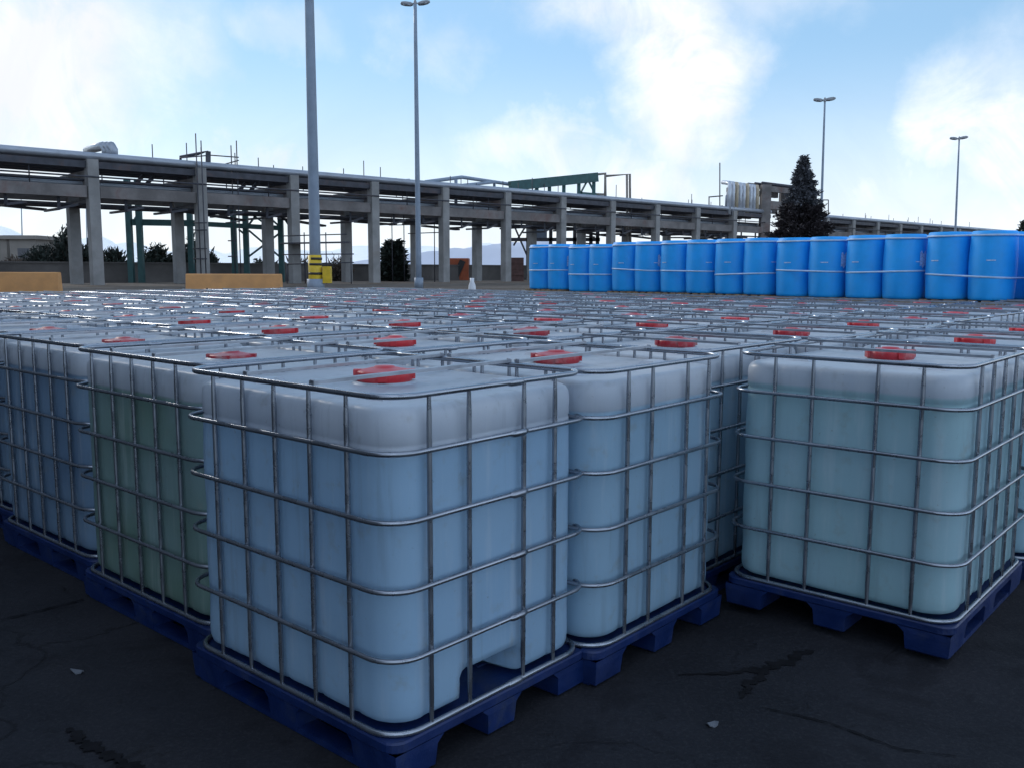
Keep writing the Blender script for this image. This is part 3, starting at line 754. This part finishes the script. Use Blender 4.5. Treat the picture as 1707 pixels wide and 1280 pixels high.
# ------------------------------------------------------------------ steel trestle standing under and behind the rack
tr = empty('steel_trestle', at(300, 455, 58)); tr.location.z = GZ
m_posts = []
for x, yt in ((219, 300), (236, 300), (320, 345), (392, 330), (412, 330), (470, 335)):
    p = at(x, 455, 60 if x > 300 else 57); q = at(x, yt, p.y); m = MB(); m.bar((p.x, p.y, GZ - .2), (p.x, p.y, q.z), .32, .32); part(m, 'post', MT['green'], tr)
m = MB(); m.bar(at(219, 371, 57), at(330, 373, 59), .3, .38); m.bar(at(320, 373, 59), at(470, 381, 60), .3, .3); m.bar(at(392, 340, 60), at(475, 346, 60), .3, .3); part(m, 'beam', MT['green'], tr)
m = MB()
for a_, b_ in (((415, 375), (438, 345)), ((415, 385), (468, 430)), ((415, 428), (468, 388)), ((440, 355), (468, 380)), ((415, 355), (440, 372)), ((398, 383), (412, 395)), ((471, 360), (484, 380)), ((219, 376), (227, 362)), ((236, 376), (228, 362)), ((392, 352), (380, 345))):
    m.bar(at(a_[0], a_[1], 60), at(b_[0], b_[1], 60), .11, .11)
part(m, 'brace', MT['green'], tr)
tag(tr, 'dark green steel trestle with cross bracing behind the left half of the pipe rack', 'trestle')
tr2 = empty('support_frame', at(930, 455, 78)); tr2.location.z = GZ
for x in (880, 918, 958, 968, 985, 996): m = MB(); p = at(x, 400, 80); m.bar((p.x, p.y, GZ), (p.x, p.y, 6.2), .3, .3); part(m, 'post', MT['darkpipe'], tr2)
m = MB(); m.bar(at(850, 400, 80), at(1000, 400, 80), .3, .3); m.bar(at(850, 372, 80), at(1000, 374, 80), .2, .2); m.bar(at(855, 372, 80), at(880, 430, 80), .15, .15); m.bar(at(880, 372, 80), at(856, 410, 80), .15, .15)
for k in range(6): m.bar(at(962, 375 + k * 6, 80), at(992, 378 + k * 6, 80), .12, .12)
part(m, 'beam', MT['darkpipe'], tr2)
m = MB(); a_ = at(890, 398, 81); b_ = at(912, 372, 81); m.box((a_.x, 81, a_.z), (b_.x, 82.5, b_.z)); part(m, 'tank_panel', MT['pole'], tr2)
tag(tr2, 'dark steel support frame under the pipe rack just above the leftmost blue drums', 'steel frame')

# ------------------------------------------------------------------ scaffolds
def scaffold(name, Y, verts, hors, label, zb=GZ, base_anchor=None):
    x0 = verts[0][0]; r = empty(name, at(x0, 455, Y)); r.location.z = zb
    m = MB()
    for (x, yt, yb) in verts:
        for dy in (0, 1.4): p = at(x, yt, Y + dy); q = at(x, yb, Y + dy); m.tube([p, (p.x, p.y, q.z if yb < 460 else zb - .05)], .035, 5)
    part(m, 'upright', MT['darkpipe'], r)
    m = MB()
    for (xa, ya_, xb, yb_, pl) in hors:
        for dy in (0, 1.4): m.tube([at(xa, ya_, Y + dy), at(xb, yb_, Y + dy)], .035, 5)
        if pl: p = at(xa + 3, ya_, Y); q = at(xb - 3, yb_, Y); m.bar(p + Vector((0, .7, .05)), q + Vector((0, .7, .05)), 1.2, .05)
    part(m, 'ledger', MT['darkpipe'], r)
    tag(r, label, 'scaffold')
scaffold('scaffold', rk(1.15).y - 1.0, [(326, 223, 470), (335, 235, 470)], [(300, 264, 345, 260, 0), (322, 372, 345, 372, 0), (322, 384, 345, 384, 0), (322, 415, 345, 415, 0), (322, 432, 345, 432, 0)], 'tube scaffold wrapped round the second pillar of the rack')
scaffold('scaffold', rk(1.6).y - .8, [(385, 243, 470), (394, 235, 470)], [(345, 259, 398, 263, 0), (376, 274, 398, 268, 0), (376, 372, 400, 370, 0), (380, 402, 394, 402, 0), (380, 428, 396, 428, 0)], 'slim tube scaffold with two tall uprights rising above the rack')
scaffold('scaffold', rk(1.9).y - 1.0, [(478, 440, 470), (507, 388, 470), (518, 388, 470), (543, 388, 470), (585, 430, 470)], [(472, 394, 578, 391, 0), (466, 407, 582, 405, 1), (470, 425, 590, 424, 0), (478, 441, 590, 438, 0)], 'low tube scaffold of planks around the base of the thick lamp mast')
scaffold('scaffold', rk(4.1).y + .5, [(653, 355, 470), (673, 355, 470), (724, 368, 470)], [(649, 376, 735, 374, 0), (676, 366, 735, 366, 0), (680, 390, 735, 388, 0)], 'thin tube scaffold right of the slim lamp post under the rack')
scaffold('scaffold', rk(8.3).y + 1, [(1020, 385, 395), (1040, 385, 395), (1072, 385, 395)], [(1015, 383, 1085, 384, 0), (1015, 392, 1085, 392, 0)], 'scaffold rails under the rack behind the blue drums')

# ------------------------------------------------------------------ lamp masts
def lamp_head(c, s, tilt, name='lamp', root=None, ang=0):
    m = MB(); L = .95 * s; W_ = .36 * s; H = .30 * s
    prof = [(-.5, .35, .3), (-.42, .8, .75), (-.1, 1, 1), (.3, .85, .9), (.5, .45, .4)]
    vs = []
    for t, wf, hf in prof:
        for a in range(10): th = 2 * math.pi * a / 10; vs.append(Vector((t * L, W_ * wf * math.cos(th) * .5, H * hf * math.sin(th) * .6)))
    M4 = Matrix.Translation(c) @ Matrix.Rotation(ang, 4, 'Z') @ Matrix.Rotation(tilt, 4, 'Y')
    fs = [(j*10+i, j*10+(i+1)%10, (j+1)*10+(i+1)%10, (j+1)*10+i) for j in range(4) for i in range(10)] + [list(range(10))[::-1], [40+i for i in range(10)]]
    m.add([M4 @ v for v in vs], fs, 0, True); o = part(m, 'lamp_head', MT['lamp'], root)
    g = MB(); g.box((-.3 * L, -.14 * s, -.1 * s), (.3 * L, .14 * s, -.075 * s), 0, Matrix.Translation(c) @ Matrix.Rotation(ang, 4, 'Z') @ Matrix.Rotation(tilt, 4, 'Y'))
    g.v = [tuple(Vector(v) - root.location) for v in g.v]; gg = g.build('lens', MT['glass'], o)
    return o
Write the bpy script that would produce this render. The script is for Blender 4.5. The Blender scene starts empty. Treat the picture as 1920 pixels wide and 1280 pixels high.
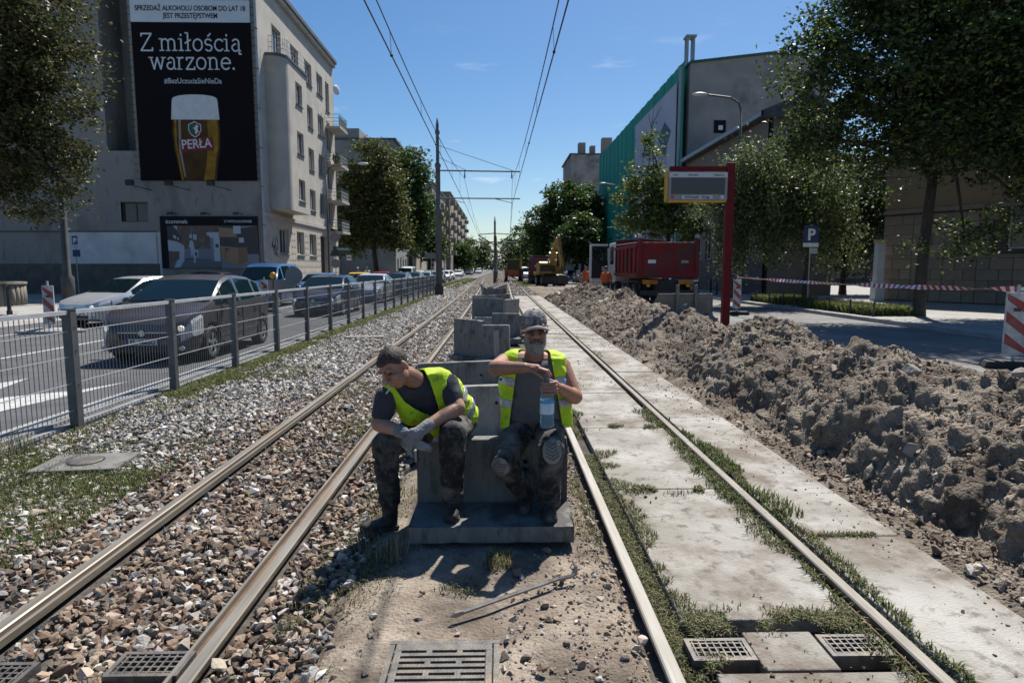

(WHAT THE TASK ASKS) Your task is to return the entries above exactly, with no pictures.

(OUTPUT OF THE EXERCISE)
Keep writing the Blender script for this image. This is part 3, starting at line 754. This part finishes the script. Use Blender 4.5. Treat the picture as 1707 pixels wide and 1280 pixels high.
# ------------------------------------------------------------------ steel trestle standing under and behind the rack
tr = empty('steel_trestle', at(300, 455, 58)); tr.location.z = GZ
m_posts = []
for x, yt in ((219, 300), (236, 300), (320, 345), (392, 330), (412, 330), (470, 335)):
    p = at(x, 455, 60 if x > 300 else 57); q = at(x, yt, p.y); m = MB(); m.bar((p.x, p.y, GZ - .2), (p.x, p.y, q.z), .32, .32); part(m, 'post', MT['green'], tr)
m = MB(); m.bar(at(219, 371, 57), at(330, 373, 59), .3, .38); m.bar(at(320, 373, 59), at(470, 381, 60), .3, .3); m.bar(at(392, 340, 60), at(475, 346, 60), .3, .3); part(m, 'beam', MT['green'], tr)
m = MB()
for a_, b_ in (((415, 375), (438, 345)), ((415, 385), (468, 430)), ((415, 428), (468, 388)), ((440, 355), (468, 380)), ((415, 355), (440, 372)), ((398, 383), (412, 395)), ((471, 360), (484, 380)), ((219, 376), (227, 362)), ((236, 376), (228, 362)), ((392, 352), (380, 345))):
    m.bar(at(a_[0], a_[1], 60), at(b_[0], b_[1], 60), .11, .11)
part(m, 'brace', MT['green'], tr)
tag(tr, 'dark green steel trestle with cross bracing behind the left half of the pipe rack', 'trestle')
tr2 = empty('support_frame', at(930, 455, 78)); tr2.location.z = GZ
for x in (880, 918, 958, 968, 985, 996): m = MB(); p = at(x, 400, 80); m.bar((p.x, p.y, GZ), (p.x, p.y, 6.2), .3, .3); part(m, 'post', MT['darkpipe'], tr2)
m = MB(); m.bar(at(850, 400, 80), at(1000, 400, 80), .3, .3); m.bar(at(850, 372, 80), at(1000, 374, 80), .2, .2); m.bar(at(855, 372, 80), at(880, 430, 80), .15, .15); m.bar(at(880, 372, 80), at(856, 410, 80), .15, .15)
for k in range(6): m.bar(at(962, 375 + k * 6, 80), at(992, 378 + k * 6, 80), .12, .12)
part(m, 'beam', MT['darkpipe'], tr2)
m = MB(); a_ = at(890, 398, 81); b_ = at(912, 372, 81); m.box((a_.x, 81, a_.z), (b_.x, 82.5, b_.z)); part(m, 'tank_panel', MT['pole'], tr2)
tag(tr2, 'dark steel support frame under the pipe rack just above the leftmost blue drums', 'steel frame')

# ------------------------------------------------------------------ scaffolds
def scaffold(name, Y, verts, hors, label, zb=GZ, base_anchor=None):
    x0 = verts[0][0]; r = empty(name, at(x0, 455, Y)); r.location.z = zb
    m = MB()
    for (x, yt, yb) in verts:
        for dy in (0, 1.4): p = at(x, yt, Y + dy); q = at(x, yb, Y + dy); m.tube([p, (p.x, p.y, q.z if yb < 460 else zb - .05)], .035, 5)
    part(m, 'upright', MT['darkpipe'], r)
    m = MB()
    for (xa, ya_, xb, yb_, pl) in hors:
        for dy in (0, 1.4): m.tube([at(xa, ya_, Y + dy), at(xb, yb_, Y + dy)], .035, 5)
        if pl: p = at(xa + 3, ya_, Y); q = at(xb - 3, yb_, Y); m.bar(p + Vector((0, .7, .05)), q + Vector((0, .7, .05)), 1.2, .05)
    part(m, 'ledger', MT['darkpipe'], r)
    tag(r, label, 'scaffold')
scaffold('scaffold', rk(1.15).y - 1.0, [(326, 223, 470), (335, 235, 470)], [(300, 264, 345, 260, 0), (322, 372, 345, 372, 0), (322, 384, 345, 384, 0), (322, 415, 345, 415, 0), (322, 432, 345, 432, 0)], 'tube scaffold wrapped round the second pillar of the rack')
scaffold('scaffold', rk(1.6).y - .8, [(385, 243, 470), (394, 235, 470)], [(345, 259, 398, 263, 0), (376, 274, 398, 268, 0), (376, 372, 400, 370, 0), (380, 402, 394, 402, 0), (380, 428, 396, 428, 0)], 'slim tube scaffold with two tall uprights rising above the rack')
scaffold('scaffold', rk(1.9).y - 1.0, [(478, 440, 470), (507, 388, 470), (518, 388, 470), (543, 388, 470), (585, 430, 470)], [(472, 394, 578, 391, 0), (466, 407, 582, 405, 1), (470, 425, 590, 424, 0), (478, 441, 590, 438, 0)], 'low tube scaffold of planks around the base of the thick lamp mast')
scaffold('scaffold', rk(4.1).y + .5, [(653, 355, 470), (673, 355, 470), (724, 368, 470)], [(649, 376, 735, 374, 0), (676, 366, 735, 366, 0), (680, 390, 735, 388, 0)], 'thin tube scaffold right of the slim lamp post under the rack')
scaffold('scaffold', rk(8.3).y + 1, [(1020, 385, 395), (1040, 385, 395), (1072, 385, 395)], [(1015, 383, 1085, 384, 0), (1015, 392, 1085, 392, 0)], 'scaffold rails under the rack behind the blue drums')

# ------------------------------------------------------------------ lamp masts
def lamp_head(c, s, tilt, name='lamp', root=None, ang=0):
    m = MB(); L = .95 * s; W_ = .36 * s; H = .30 * s
    prof = [(-.5, .35, .3), (-.42, .8, .75), (-.1, 1, 1), (.3, .85, .9), (.5, .45, .4)]
    vs = []
    for t, wf, hf in prof:
        for a in range(10): th = 2 * math.pi * a / 10; vs.append(Vector((t * L, W_ * wf * math.cos(th) * .5, H * hf * math.sin(th) * .6)))
    M4 = Matrix.Translation(c) @ Matrix.Rotation(ang, 4, 'Z') @ Matrix.Rotation(tilt, 4, 'Y')
    fs = [(j*10+i, j*10+(i+1)%10, (j+1)*10+(i+1)%10, (j+1)*10+i) for j in range(4) for i in range(10)] + [list(range(10))[::-1], [40+i for i in range(10)]]
    m.add([M4 @ v for v in vs], fs, 0, True); o = part(m, 'lamp_head', MT['lamp'], root)
    g = MB(); g.box((-.3 * L, -.14 * s, -.1 * s), (.3 * L, .14 * s, -.075 * s), 0, Matrix.Translation(c) @ Matrix.Rotation(ang, 4, 'Z') @ Matrix.Rotation(tilt, 4, 'Y'))
    g.v = [tuple(Vector(v) - root.location) for v in g.v]; gg = g.build('lens', MT['glass'], o)
    return o
Write the bpy script that would produce this render. The script is for Blender 4.5. The Blender scene starts empty. Treat the picture as 1920 pixels wide and 1280 pixels high.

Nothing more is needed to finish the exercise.